Come al solito, in Italia si è puntato più all’immagine degli edifici (compici anche le varie Soprintendenze) che alla sostanza delle strutture portanti. E sì che adeguare a livello antisismico anche un edificio storico è possibile e tutto sommato poco costoso. Il più delle volte, basterebbe legare il perimetro delle pareti costruite con pietre, mattoni e calce con delle catene, mettere dei rinforzi verticali in acciaio dalle fondazioni al tetto, inserire nelle solette interpiano dei tiranti o reti elettrosaldate per evitare l’implosione della struttura con conseguente seppellimento degli occupanti in caso di scosse nemmeno troppo forti come nel caso dei giorni scorsi.

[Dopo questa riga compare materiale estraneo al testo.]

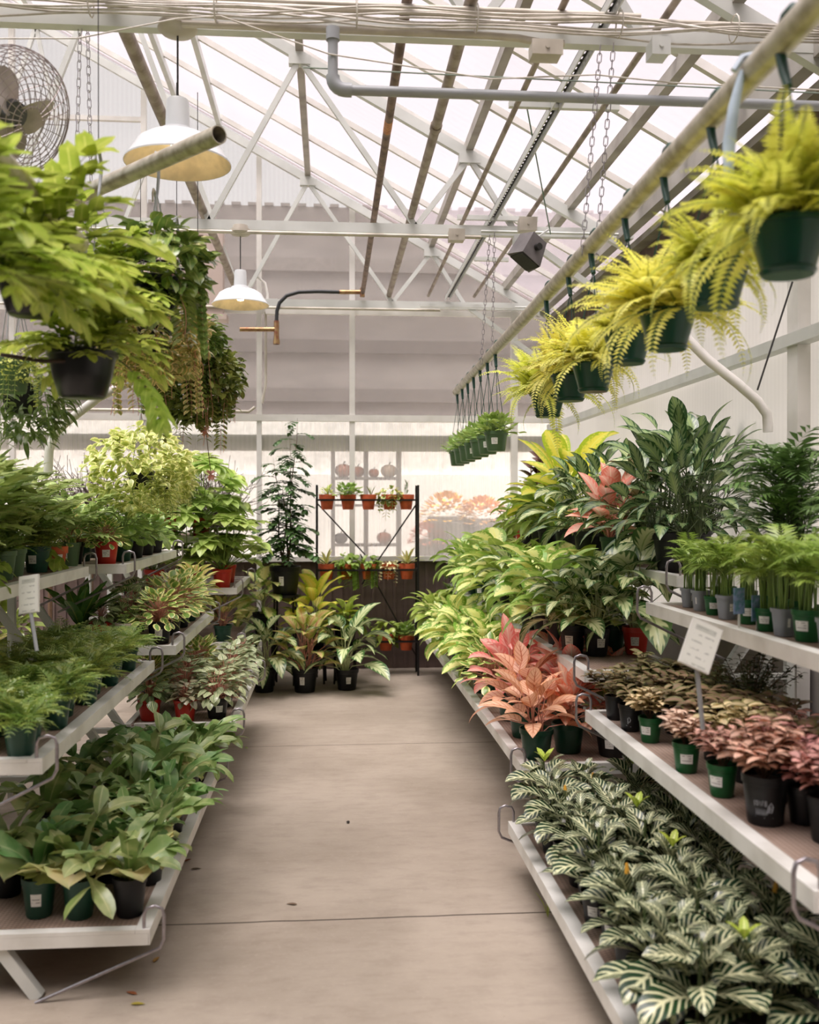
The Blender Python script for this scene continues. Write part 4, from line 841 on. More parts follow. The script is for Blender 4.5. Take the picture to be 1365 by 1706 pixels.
sp('bromeliad', [LM_TAN, ST_G], aroid(12, .03, .02, .13, .02, bend=.7, pet=False, el=(.5, 1.4)), 1); sp('aloe', [LM_PG, ST_G], aroid(5, .02, .01, .12, .02, bend=.3, pet=False, el=(1.1, 1.5)), 1)
def f(g):
    for s in range(80):
        az = R.uniform(0, 6.28); el = R.uniform(.5, 1.5); p = np.array((R.uniform(-.05, .05), R.uniform(-.05, .05), 0)); L = R.uniform(.18, .34); pts = [p]
        for j in range(4):
            d = np.array((math.cos(az) * math.cos(el), math.sin(az) * math.cos(el), math.sin(el))); p = p + d * L / 4; pts.append(p); az += R.uniform(-.5, .5); el += R.uniform(-.3, .2)
            e2 = el + R.uniform(-.6, .6); a2 = az + R.uniform(-1, 1); q = p + np.array((math.cos(a2) * math.cos(e2), math.sin(a2) * math.cos(e2), math.sin(e2))) * L * .3; g.tube([p, q], .0016, 3, 0)
        g.tube(pts, [.004, .003, .0024, .0018, .0012], 4, 0)
sp('twigs', [mat('bare_twig', '54463e', .8)], f, 2)
CREEP = leaf_mat('sprig_leaf', '8aa048', 'a4b860', None, 'plain', .3)
# ---------------------------------------------------------------- potted plants
CAMV = Vector((0, 0, 1.5))
def potted(name, species, x, y, z, label, cat='potted plant', pot='green', d=.11, h=.10, sc=1.0, var=None, group=None, tagged=True, rz=None, tz=None, part='foliage', sy=None):
    rz = R.uniform(0, 2 * PI) if rz is None else rz; t = thing(name, label, cat, (x, y, z), 0, group)
    pm, sm, tm = potmesh(pot, d, h)
    ob('pot', pm, t, rot=(0, 0, R.uniform(0, .3))); ob('soil', sm, t)
    v = SP[species]; ob(part, v[(R.randrange(len(v)) if var is None else var) % len(v)], t, (0, 0, h * .88), (R.uniform(-.06, .06), R.uniform(-.06, .06), rz), sc if sy is None else (sc, sc, sy))
    if tagged: a = math.atan2(-y, -x) + R.uniform(-.5, .5) if tz is None else tz; ob('price_tag', tm, t, rot=(0, 0, a))
    return t
R.seed(5)
# lowest shelf of the near bench by the aisle: zebra plants
for i, y in enumerate([2.2 + .158 * k for k in range(11)]):
    for j, x in enumerate((.84, 1.0, 1.17)):
        sp_ = 'zebra'; ex = ''
        if (i, j) in ((3, 0), (8, 0), (2, 2), (9, 1)): sp_ = 'zebra_bud'; ex = 'yellow budded '
        elif (i, j) in ((10, 0), (10, 2), (6, 1), (7, 2), (4, 1), (0, 1)): sp_ = 'zebra_tip'; ex = 'lime tipped '
        potted('zebra_plant', sp_, x + R.uniform(-.02, .02), y + R.uniform(-.02, .02) + .05 * (j % 2), .21, f'{ex}zebra plant, {("aisle side", "middle", "inner")[j]} row of the lowest right shelf, {ORD[i]} from front', 'plant', 'black', .105, .10, R.uniform(.88, 1.12), None, 'zebra plants on the lowest shelf', j == 0)
# pink spotted plants on the shelf above
front = [(1005, 1204, 'black', .09, 'polka_brown', .95, 'brown green'), (1027, 1223, 'black', .095, 'polka_brown', 1.0, 'olive brown'), (1066, 1242, 'bright', .085, 'polka_cream', .85, 'cream and pink'), (1118, 1292, 'bright', .09, 'polka_pale', .8, 'pale pink'), (1182, 1332, 'bright', .09, 'polka_rose', .85, 'dusty rose'), (1252, 1377, 'black', .125, 'polka_rose', 1.15, 'rose pink, printed black pot'), (1357, 1409, 'black', .11, 'polka_rose', 1.0, 'deep rose')]
for px, py, pt, d, s, sc, c in front:
    q = onz(px, py - 6, .66); x = max(q.x + .04, 1.13); t = potted('polka_dot_plant', s, x, q.y, .66, f'{c} polka dot plant in a {"green" if pt == "bright" else "black"} pot, right shelf edge', 'plant', pt, d, d * 1.05, sc, None, 'polka dot plants', pt == 'bright')
    if '125' in str(d):
        pass
    if (px, py) in ((1252, 1377), (1027, 1223)):
        g = G(); h_ = d * 1.05; rs = lambda z: d / 2 * (.70 + .22 * z / (h_ * .82)) + .0008
        def stroke(q, w_=.0009, a0=math.atan2(-2.3, -1.13)):
            g.tube([(rs(z * h_) * math.cos(a0 + a), rs(z * h_) * math.sin(a0 + a), z * h_) for a, z in q], w_, 4)
        if px == 1252:
            for lt, x_ in (('r', -.5), ('o', -.36), ('w', -.18), ('n', .02)):
                stroke({'r': [(x_, .42), (x_, .52), (x_ + .07, .53)], 'o': [(x_ + .05 * math.cos(k * .8), .48 + .05 * math.sin(k * .8)) for k in range(9)], 'w': [(x_ - .05, .53), (x_ - .02, .43), (x_ + .02, .52), (x_ + .06, .43), (x_ + .1, .54)], 'n': [(x_, .42), (x_, .53), (x_ + .06, .54), (x_ + .08, .42)]}[lt])
            for k in range(6): stroke([(-.45 + .1 * k, .24), (-.43 + .1 * k, .37), (-.38 + .1 * k, .25)])
            stroke([(-.5, .2), (0, .19), (.45, .19)]); stroke([(.12, .28), (.2, .42), (.32, .5), (.42, .42), (.36, .3), (.22, .3), (.3, .42)], .0014)
        else: stroke([(-.1, .3), (-.1, .5), (.05, .56), (.15, .45), (.05, .36), (-.08, .38)], .0012); stroke([(-.3, .24), (.2, .2)])
        ob('printed_mark', g.mesh('printed_mark', [mat('white_pot_print_%d' % px, 'b9bdc2', .6)]), t, label='white printed lettering and swirl')
k = 0
for j, (xo, cs) in enumerate(((1.27, (('polka_rose', 'rose'), ('polka_rose', 'rose'), ('polka_rose', 'dark rose'), ('polka_cream', 'cream brown'), ('polka_brown', 'olive brown'), ('polka_brown', 'brown green'), ('polka_brown', 'green brown'), ('polka_brown', 'muted brown'))), (1.42, (('polka_rose', 'deep rose'), ('polka_rose', 'rose'), ('polka_brown', 'brown pink'), ('polka_rose', 'wine pink'), ('polka_brown', 'green'), ('polka_brown', 'brown'), ('polka_brown', 'olive'), ('polka_brown', 'bronze'))))):
    for i, (s, c) in enumerate(cs):
        potted('polka_dot_plant', s, xo + R.uniform(-.02, .02), 2.3 + .215 * i + R.uniform(-.02, .02), .66, f'{c} polka dot plant, {("second", "wall side")[j]} row of the middle right shelf, {ORD[i]} from front', 'plant', 'black', .10, .10, R.uniform(1.0, 1.25), None, 'polka dot plants', False)
q = onz(1235, 1190, .66); potted('dark_fern', 'dark_fine', 1.47, 3.35, .66, 'dark fine-leaved bush behind the polka dot plants, under the palm shelf', 'plant', 'black', .13, .12, 1.0, tagged=False)
# young palms on the top shelf
for i, (px, py, pt, d) in enumerate([(1137, 1014, 'grey', .075), (1156, 1020, 'grey', .078), (1176, 1027, 'bright', .07), (1199, 1034, 'grey', .085), (1234, 1042, 'bright', .085), (1263, 1054, 'bright', .075), (1292, 1062, 'grey', .085), (1330, 1071, 'bright', .095), (1368, 1083, 'grey', .085)]):
    q = onz(px, py - 3, 1.10); potted('parlour_palm', 'palm_small', q.x + .03, q.y, 1.10, f'small palm in a {"grey square" if pt == "grey" else "round green"} pot, {ORD[i]} from the hook, top shelf edge', 'palm', pt, d, d * 1.0, R.uniform(.95, 1.15), i, 'small parlour palms', True)
for i in range(7):
    potted('parlour_palm', 'palm_small', 1.58 + R.uniform(-.02, .02), 2.65 + .19 * i, 1.10, f'small palm in a green pot, back row of the top shelf, {ORD[i]} from front', 'palm', 'bright', .085, .085, R.uniform(1.0, 1.2), i, 'small parlour palms', False)
# blue flower sticks in two pots
for px, py, lab in ((1232, 1000, 'blue printed care card standing in a small palm pot, the taller one'), (1262, 1012, 'blue green printed care card standing in a neighbouring palm pot')):
    q = P(px, py, 3.2); g = G(); g.box(-.022, .022, -.001, .001, -.045, .04); t = thing('care_card', lab, 'plant label', q, .3)
    tt = NT('blue_card_%d' % px); n = tt.noise(60, 3, coords(tt)); tt.l.new(tt.mix(tt.ramp(n, .4, .6), lin('8d9fc8'), lin('5f8fa0')), tt.b.inputs['Base Color']); ob('card', g.mesh('card', [tt.m], False), t)
    g = G(); g.box(-.004, .004, -.001, .001, -.09, -.045); ob('stake', g.mesh('stake', [M_PAPER], False), t)
potted('large_parlour_palm', 'palm_big', 1.68, 3.5, 1.10, 'big dark parlour palm spreading above the row of small palms', 'palm', 'black', .2, .18, .85, 0, None, False)
potted('large_parlour_palm', 'palm_big', 1.72, 3.0, 1.10, 'big dark parlour palm cut by the picture edge', 'palm', 'black', .2, .16, .7, 1, None, False)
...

Si parla di oneri di circa 25/30.000 euro ad intervento per un edificio monofamiliare, ovviamente di più per edifici pluripiano e realizzati in contiguità con altri come nei centri storici dei borghi italiani. Ma comunque sempre inferiori ai costi di sgombero delle macerie e ricostruzione totale e al costo umano e sociale del trauma del terremoto e della morte di persone.

Già alcuni anni fa, si era ipotizzato un piano ventennale di prevenzione che prevedeva 4 miliardi di euro di investimenti, 2 per l’idrogeologico (altra mancanza italiana) e 2 per quello antisismico. Ma non se ne è fatto nulla, salvo continuare a pagare circa 3 miliardi all’anno per coprire i risarcimenti per le calamità occorse, senza contare il costo sociale ed umano dei morti.

Anche se la situazione del bilancio italiano non è delle più lusinghiere, qualche risultato positivo si potrebbe ottenere prendendo ad esempio quanto fatto con il bonus ristrutturazione riqualificazione energetica, con un passo in più, stabilendo l’obbligatorietà delle azioni di riqualificazione antisismica nelle zone ad alto rischio e lasciandone la facoltatività in quelle che non lo sono o lo sono a basso livello. Un’obbligatorietà accompagnata da un credito fiscale decennale che copra il 100% degli oneri, in modo tale che i singoli privati possano recuperare i costi dell’intervento in rate annuali per dieci anni, con la possibilità di riuscire a farsi anticipare dal sistema bancario il costo totale dell’opera pagando un tasso molto contenuto, vista la garanzia fiscale prestata dallo Stato per i lavori di riqualificazione da effettuare. 

Tutti ne avrebbero beneficio: i cittadini che avrebbero case finalmente a norma, lo Stato che limita di molto gli oneri per l’indennizzo a seguito di calamità, il Fisco che incasserebbe i maggiori gettiti garantiti dall’incremento di attività del settore edile oggi in pesante crisi e dalla tassazione sui redditi dei maggiori occupati, garantendo alla fine anche un utile per le casse dello Stato.

Turppo difficile per il Governo Renzi? Speriamo di no.